Pada dasarnya, pihak Bea Cukai tidak mengenal terminologi jastip, melainkan disebut sebagai barang non-personal use yang wajib dikenakan bea masuk dan tidak memperoleh fasilitas free on board sebagaimana berlakunya personal use ketika masuk ke wilayah Indonesia. Pernyataan ini diungkapkan oleh Hatta Wardhana, Kepala Subdirektorat Hubungan Masyarakat dan Penyuluhan, bahwa skema jastip tetap wajib ditetapkan tarif bea masuk umum dan nilai pabean berdasarkan keseluruhan nilai pabean barang impor.

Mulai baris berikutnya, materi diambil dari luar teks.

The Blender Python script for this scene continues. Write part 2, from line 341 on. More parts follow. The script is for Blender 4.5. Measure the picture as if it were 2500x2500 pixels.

 “Iya (usaha jastip) merugikan. Kalau tidak bayar bea masuk seolah-olah barangnya lebih murah, Kan tidak fair makanya itu harus kita jaga”, ujar Askolani, Direktur Jenderal Bea dan Cukai Kementerian Keuangan, di Gedung DPR-RI. Hal ini memang benar adanya jika jastip tanpa dikenakan bea masuk dengan memanfaatkan fasilitas pembebasan personal use digunakan sebagai kegiatan jual beli maka akan merugikan negara akibat kehilangan pajak dan peluang usaha dalam negeri kurang diminati. Ungkap Hatta Wardhana pun menunjukkan bahwa jastip dikategorikan sebagai barang bawaan penumpang bersifat non-personal use agar dikenakan pajak terdiri dari bea masuk, cukai, dan Pajak Dalam Rangka Impor (PDRI). Tujuannya untuk mengupayakan adanya keadilan penerapan aturan bagi seluruh pelaku usaha atau level playing of field. Adapun pelaku jastip seyogyanya dihimbau agar lebih memahami terhadap aksi mendatangkan barang dari luar negeri masuk ke wilayah Indonesia tersebut wajib dikenakan bea masuk, cukai, dan Pajak Dalam Rangka Impor (PDRI) sebagaimana ditetapkan dalam Undang-undang Nomor 17 Tahun 2006 tentang Kepabeanan.